Your sample base for that "usually" is pretty bizarre from my perspective of over 30 years of "dungeon crawling".
In the first place, an old-style expedition is not 'railroading' because it's not enforced by the DM. If it's 'linear', then that is not 'designed' by the DM. The players plan it. They go where they want to go, whether along this route or that through the underworld, or into the wilderness, or across town.
The decision is theirs, not the DM's. That's what makes it an adventure, in the sense of "a venture, project or undertaking, especially one that requires boldness or effort".
Not only is there "the appearance of" choice, but there are a myriad of choices, an incalculable number of possible paths through the environment, of histories for the players to make.
The only way I can see it as 'bad design" is if what you are really after is in fact just what you decry.

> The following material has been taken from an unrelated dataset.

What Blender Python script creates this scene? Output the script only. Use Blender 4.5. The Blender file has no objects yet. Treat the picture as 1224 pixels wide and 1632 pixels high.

I believe I may not have been clear.
Let me state a few things as clearly as I can.
1) A "dungeon crawl", that is to say an incident within a campaign (I'm trying not to use the word "adventure" which gives a pretty good idea of the semantic level to which this sort of argument has sunk), which takes place at a particular mapped out site, with finite limits in which are creatures, traps, and treasure, is not a railroad, no matter if the "dungeon" consists of a single corridor in which each creature/trap MUST be encountered before moving on to the next one. It's entirely linear. The only options are to go forward or go back, but it is not a railroad.
2) When I speak of "the sandbox crowd" I speak of the people who in the last few years have posited an ideal "sandbox" campaign, which, as far as I can tell from their discussions, is a site-based adventure on a world-spanning site. Everything has a place, and nothing is altered for dramatic reasons EVER. The people who posit this claim, rather vocally, that this is the way things were originally done. There is some merit to this claim in a general sense, however, as the original campaigns were made up as they went, along with the original rules, I can't imagine that the ideal pre-set sandbox is anything more than an ideal.
I like drama. I like having characters that are strongly tied to the world they're in, and not just wandering through it. I like having an overarching plot in which the player characters accomplish great deeds. I like having dramatic scenes. In my last big campaign, I wanted to have a scene where a political ally of theirs was assassinated, because there was a neat dramatic situation that the players would have fun resolving when this was set off. I had several candidates for the assassin. The players took out my prime candidate early, so I switched to a backup. This was actually a dozen or more sessions before the assassination scene, so it wasn't like I told them there was an assassination, let them stop the assassin, then had another one show up. I like that sort of drama. I like putting the player characters in situations beyond their control and watching them get control of them.
I do not like being told that this is wrong.
If that's railroading, then fine. Choo choo.